There really is more to Bible reading than reading. Reading it from cover to cover may be an accomplishment, but one wonders what has been accomplished. Did God really speak to you as you read through the begats? Was the list of laws from Leviticus deeply inspiring? How about the numbering in Numbers? Do you feel more spiritual having counted your way through?

I’ve read the Bible through—from cover to cover—more than once. I don’t think I’ll do that again. I’ve found a better way to read Scripture. I still read it almost every day, but I no longer beat myself up for missing a day or two.

My better way is to read more slowly, to savor the words I read, and to attempt to enter into dialog with those words and the Word behind them. Once in a while I will hang up on one passage, sometimes even one verse, for a whole week. Can one ever completely fathom the depths of the words of Psalm 139: “O Lord, you have searched me and known me . . . and are acquainted with all my ways”?

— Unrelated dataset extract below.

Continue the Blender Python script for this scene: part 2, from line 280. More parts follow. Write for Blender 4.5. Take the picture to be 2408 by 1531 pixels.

Productive Bible reading is not about how many verses or chapters we read per day. Productive Bible reading is the reading which brings us into the presence of the Living God and finds us daring to enter into dialog, a dialog in which honesty prevails and growth ensues. Bible reading done right becomes prayer. In rare and truly holy moments, Bible reading becomes the doorway to the mystical moment in which Jesus’ prayer (John 17) becomes true, at least for the moment: We become one with him and with God. When that happens, no one needs to tell us that Scripture “is breathed out by God. . . .”

Read your Bible, if not today, tomorrow; and when you read it, don’t rush. A good conversation always has some moments of silence.